Você fica impressionado com o número de belezas em Verona. Duas noites não me foram o bastante para ver tudo o que eu queria — recomendo três.
Seguindo por suas ruas, mármores e igrejas, terminei na Ponte Pietra, a Ponte de Pedra, construída em cerca de 100 a.C., portanto a mais antiga da cidade. É a principal entrada da cidade. (Assim sendo, ao chegar vindo da estação ferroviária e se deparar com a arena, saiba que assim está entrando em Verona pelos fundos. Naquela época, a arena era fora das muralhas da cidade.)
Lá no alto, o Castel San Pietro, aonde você pode subir de funicular.

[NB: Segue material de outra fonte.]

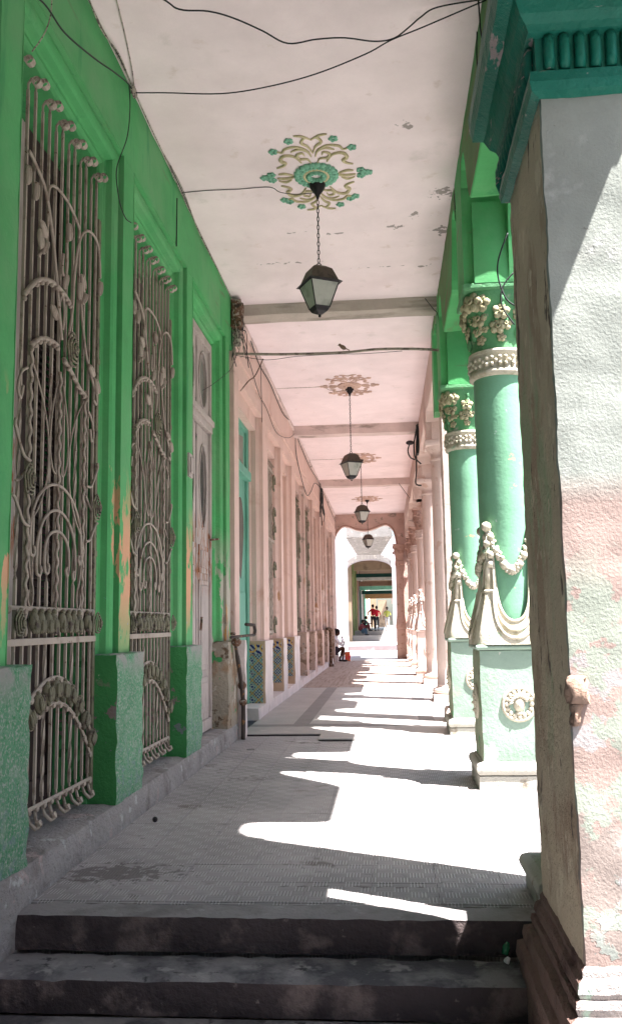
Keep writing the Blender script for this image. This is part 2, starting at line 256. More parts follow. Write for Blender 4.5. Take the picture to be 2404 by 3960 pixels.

Ficou para uma outra vez, mas eu sei que as vistas lá de cima são fabulosas.


Ecce Verona, bem mais que apenas o cenário de Romeu e Julieta. Quando Shakespeare lá no século XVI escolheu essa história para trabalhar, você devia saber que à toa não foi.
Daqui, eu agora iria rever Pádua (Padova), a mera 1h de distância nesta densidade de belas e históricas cidades que é a Itália.

Magnifica. Esplendorosa, Um museu a céu aberto. Belíssima.
Meu jovem, quanta beleza. Encantei-me com esse repicado elegante, rico, alegre e vistoso gótico Italiano. Que lindo!… Que efeitos de leveza, de graça, detalhes e de beleza surpreendentes. Belos interiores. Belos, tons, belo jogo de luz e cores. Tudo fica bonito e iluminado. lindos templos, belíssimas construções, ricas de arte e de História. Com certeza ultrapassa a lenda.
Que chic essa avenida de mármore, uau. Não é fraca não a cidade. Belíssima avenida. Um charme.
Mas com certeza muito triste ver a situação deprimente e degradante dos pedintes, sua exposição e sua mendicância. Pobres vítimas da desigualdade e da ganância de muitos. Duro de ver e de passar adiante. Mesmo ajudando sabe=se que a necessidade continua. Muito triste. Não sei, meu jovem amigo viajante quando teremos um mundo mais humano e menos desigual?
Afora essa constatação que sabemos grassa em varias partes do planeta, ficamos encantada com Verona. Dela só tinha ouvido falar dos personagens famosos.
E que interessante ter visto o balcão onde o grande Giuseppe Garibaldi arregimentou a população da Italia com fins da sua Unificação. Lindo. Histórico o balcão. Eu adoro balcões.
Muito bem, meu jovem amigo. Estou apresentada à romântica, histórica e bela Verona. Prazer em conhecê-la, linda Verona. Amei.